OPM lewat gerakan separatis bersenjatanya selalu menebar terror dan mengintimidasi bahkan sampai menimbulkan korban nyawa bagi masyarakat yang tidak sependapat dengan mereka, Perusahaan dan para pekerja infrastruktur jalan tak luput dari gangguan dan ancaman mereka, padahal jalan merupakan sarana penunjang bagi kemudahan transportasi darat dalam meningkatkan perekonomian suatu daerah. Begitu juga lewat gerakan separatis politiknya, mereka selalu memprovokasi dan memutar balik fakta yang ada.
Lambatnya pembangunan Papua terutama didaerah pedalaman yang disebabkan faktor alam dan gangguan dari gerakan separatis bersenjata telah dimanpaatkan oleh para elite Politik OPM untuk mempengaruhi masyarakat dengan menyebar isu bahwa Pemerintah Indonesia tidak serius dalam membangun dan memajukan Papua.
Berdasarkan Undang-Undang Nomor 21 Tahun 2001 Pemerintah Pusat menetapkan otonomi khusus bagi Provinsi Papua, dengan harapan Pemerintah Daerah bisa lebih maksimal dalam menata pembangunan di segala bidang sesuai dengan aspirasi dan pemerataan pembangunan Papua segera terwujud dan manpaatnya dapat dirasakan oleh seluruh masyarakat Papua sehingga upaya OPM yang ingin memisahkan Papua dari NKRI berangsur surut.
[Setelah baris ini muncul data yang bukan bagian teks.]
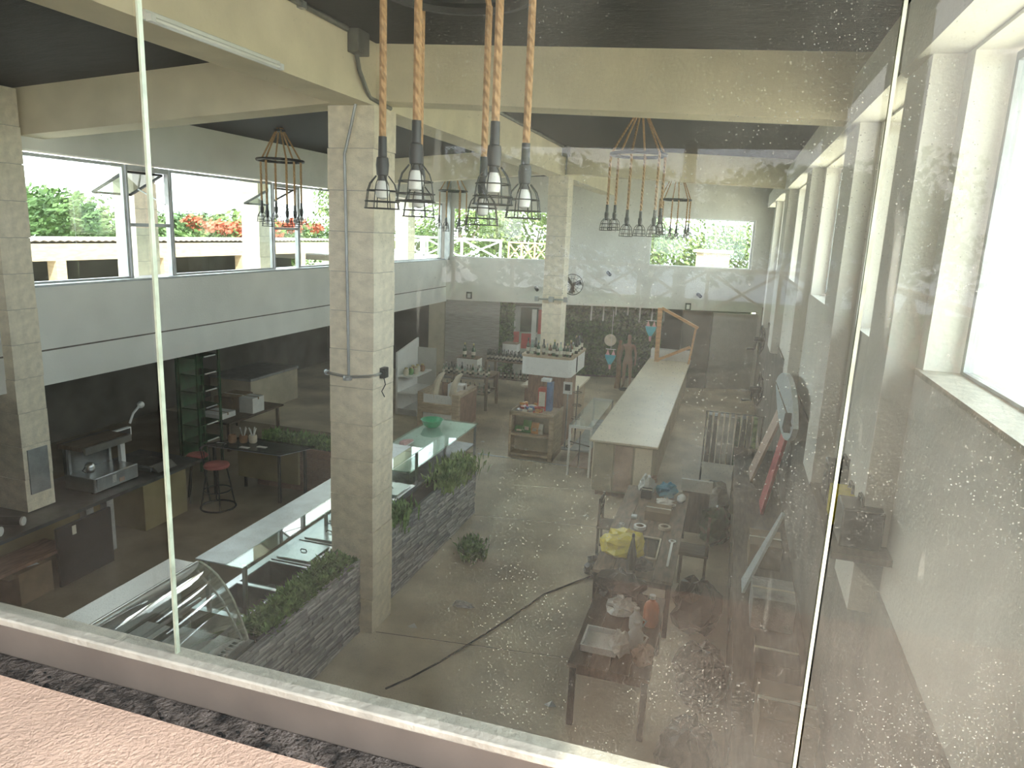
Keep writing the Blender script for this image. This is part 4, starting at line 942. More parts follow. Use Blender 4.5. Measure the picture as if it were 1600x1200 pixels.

Kebijaksanaan Pemerintah Pusat tidak disambut baik oleh sekelompok kecil masyarakat Papua yang tergabung dalam gerakan separatis OPM, Saat ini mereka tetap berusaha mempertahankan konflik dengan segala tipu daya dan upaya Provokatif bermain kata-kata untuk mempengaruhi masyarakat, memutar balik fakta sejarah seolah legalitas Papua sebagai bagian dari NKRI adalah Ilegal. Hal ini karena ego dari para elite politik OPM dimana mereka hanya berpikir bagaimana bisa menjadi pejabat negara, atau setidaknya mereka tetap mendapatkan keuntungan dengan membodohi masyarakat Papua.
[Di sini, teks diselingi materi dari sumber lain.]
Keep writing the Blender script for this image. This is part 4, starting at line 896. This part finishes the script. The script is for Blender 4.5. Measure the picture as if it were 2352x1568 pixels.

Faktanya para elite politik OPM enak-enakan hidup dalam kemewahan tanpa memikirkan kemajuan dan pembangunan serta kesejahteraan seluruh masyarakat Papua, mereka hanya memperkaya diri dengan mengatasnamakan perjuangan demi masyarakat Papua. Bahkan tidak sedikit para pendukung OPM yang memiliki kekayaan di luar negeri, seperti Socrates Sofyan Yoman yang mempunyai rumah, mobil mewah dan speed boat di Wellington, Selandia Baru, Benny Wenda di London, Buhtar Tabuni dan Markus Haluk di pinggir pantai Port Vila, Vanuatu, serta Edison Waromi di Port Moresby, PNG.
Masyarakat yang cerdas tidak akan terprovokasi dengan segala upaya OPM yang berusaha memisahkan Papua dari NKRI, Timor Leste adalah contoh nyata dimana setelah lepas dari Indonesia bukannya semakin maju justeru keadaannya semakin memburuk di segala bidang, perekonomian, pendidikan dan kesehatan jauh lebih baik saat masih menjadi bagian dari Indonesia, belum lagi perang saudara yang terus berkecamuk sampai saat ini jauh dari rasa aman bagi seluruh masyarakat bahkan para pejabat negaranya sekalipun, belum lagi konflik dengan Australia atas penjajahan wilayah lautnya.